Given task → Leaving the pictures out, print the lines from the first line of the listing through the line containing "scene.cycles.diffuse_bounces = 3", exactly as they read, and no others.

Material provided →

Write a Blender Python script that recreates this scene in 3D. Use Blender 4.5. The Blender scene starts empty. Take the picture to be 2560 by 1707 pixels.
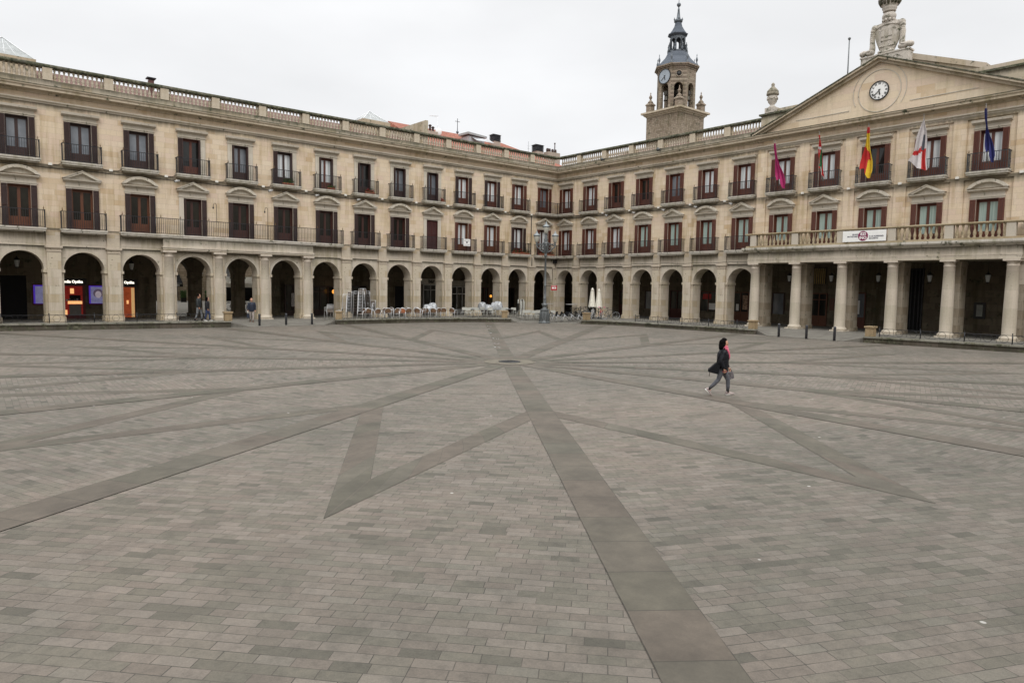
import bpy, math, random
from mathutils import Vector, Matrix
random.seed(7)
PI = math.pi
R = math.radians
scene = bpy.context.scene
COL = scene.collection

# ------------------------------------------------------------------ camera
cam_d = bpy.data.cameras.new('camera')
cam = bpy.data.objects.new('camera', cam_d)
COL.objects.link(cam)
cam_d.sensor_width = 36.0
cam_d.lens = 36.0 * 1736.3 / 2560.0
cam_d.clip_start = 0.1
cam_d.clip_end = 5000
CR, CU, CD = Vector((0.76935515, -0.63861865, 0.01608934)), Vector((0.03722366, 0.06995873, 0.99685514)), Vector((0.63773588, 0.76633674, -0.07759483))
cam.matrix_world = Matrix(((CR.x, CU.x, -CD.x, -47.1715), (CR.y, CU.y, -CD.y, -50.0695), (CR.z, CU.z, -CD.z, 2.85), (0, 0, 0, 1)))
scene.camera = cam
scene.view_settings.view_transform = 'Standard'
scene.view_settings.look = 'None'
scene.view_settings.exposure = 0.0
scene.view_settings.gamma = 1.0
scene.cycles.max_bounces = 6
scene.cycles.diffuse_bounces = 3

# ------------------------------------------------------------------ overcast sky and soft sun
SUN_EL, SUN_AZ = R(52), R(205)
w = bpy.data.worlds.new('World')
scene.world = w
w.use_nodes = True
nt = w.node_tree
nt.nodes.clear()
out = nt.nodes.new('ShaderNodeOutputWorld')
bg = nt.nodes.new('ShaderNodeBackground')
sky = nt.nodes.new('ShaderNodeTexSky')
sky.sky_type = 'NISHITA'
sky.sun_disc = False
sky.sun_elevation = SUN_EL
sky.sun_rotation = SUN_AZ
bgs = nt.nodes.new('ShaderNodeBackground')
bgs.inputs['Strength'].default_value = 0.1
nt.links.new(sky.outputs[0], bgs.inputs[0])
tc = nt.nodes.new('ShaderNodeTexCoord')
sep = nt.nodes.new('ShaderNodeSeparateXYZ')
nt.links.new(tc.outputs['Generated'], sep.inputs[0])
# cloud deck: brighter towards the zenith (standard overcast law), soft mottling
mr = nt.nodes.new('ShaderNodeMapRange')
mr.interpolation_type = 'SMOOTHSTEP'
mr.inputs['From Min'].default_value = 0.30
mr.inputs['From Max'].default_value = 0.98
mr.inputs['To Min'].default_value = 0.98
mr.inputs['To Max'].default_value = 2.9
nt.links.new(sep.outputs['Z'], mr.inputs['Value'])
noi = nt.nodes.new('ShaderNodeTexNoise')
noi.inputs['Scale'].default_value = 2.2
noi.inputs['Detail'].default_value = 5
noi.inputs['Roughness'].default_value = 0.45
mp = nt.nodes.new('ShaderNodeMapping')
mp.inputs['Scale'].default_value = (1, 1, 2.6)
mp.inputs['Location'].default_value = (0.3, 0.8, 0.1)
nt.links.new(tc.outputs['Generated'], mp.inputs[0])
nt.links.new(mp.outputs[0], noi.inputs['Vector'])
mr2 = nt.nodes.new('ShaderNodeMapRange')
mr2.inputs['From Min'].default_value = 0.35
mr2.inputs['From Max'].default_value = 0.65
mr2.inputs['To Min'].default_value = 0.91
mr2.inputs['To Max'].default_value = 1.07
nt.links.new(noi.outputs[0], mr2.inputs['Value'])
mul = nt.nodes.new('ShaderNodeMath')
mul.operation = 'MULTIPLY'
nt.links.new(mr.outputs[0], mul.inputs[0])
nt.links.new(mr2.outputs[0], mul.inputs[1])
bgc = nt.nodes.new('ShaderNodeBackground')
bgc.inputs['Color'].default_value = (0.985, 0.99, 1.0, 1)
nt.links.new(mul.outputs[0], bgc.inputs['Strength'])
mx = nt.nodes.new('ShaderNodeMixShader')
mx.inputs[0].default_value = 0.95
nt.links.new(bgs.outputs[0], mx.inputs[1])
nt.links.new(bgc.outputs[0], mx.inputs[2])
nt.links.new(mx.outputs[0], out.inputs[0])
sd = bpy.data.lights.new('sun', 'SUN')
sd.energy = 1.2
sd.angle = R(28)
sd.color = (1.0, 0.965, 0.91)
sun = bpy.data.objects.new('sun', sd)
COL.objects.link(sun)
sdir = Vector((-0.45, -0.62, 0.75)).normalized()
sun.rotation_euler = sdir.to_track_quat('Z', 'Y').to_euler()
sky.sun_rotation = math.atan2(sdir.x, sdir.y)
sky.sun_elevation = math.asin(sdir.z)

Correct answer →
Write a Blender Python script that recreates this scene in 3D. Use Blender 4.5. The Blender scene starts empty. Take the picture to be 2560 by 1707 pixels.
import bpy, math, random
from mathutils import Vector, Matrix
random.seed(7)
PI = math.pi
R = math.radians
scene = bpy.context.scene
COL = scene.collection

# ------------------------------------------------------------------ camera
cam_d = bpy.data.cameras.new('camera')
cam = bpy.data.objects.new('camera', cam_d)
COL.objects.link(cam)
cam_d.sensor_width = 36.0
cam_d.lens = 36.0 * 1736.3 / 2560.0
cam_d.clip_start = 0.1
cam_d.clip_end = 5000
CR, CU, CD = Vector((0.76935515, -0.63861865, 0.01608934)), Vector((0.03722366, 0.06995873, 0.99685514)), Vector((0.63773588, 0.76633674, -0.07759483))
cam.matrix_world = Matrix(((CR.x, CU.x, -CD.x, -47.1715), (CR.y, CU.y, -CD.y, -50.0695), (CR.z, CU.z, -CD.z, 2.85), (0, 0, 0, 1)))
scene.camera = cam
scene.view_settings.view_transform = 'Standard'
scene.view_settings.look = 'None'
scene.view_settings.exposure = 0.0
scene.view_settings.gamma = 1.0
scene.cycles.max_bounces = 6
scene.cycles.diffuse_bounces = 3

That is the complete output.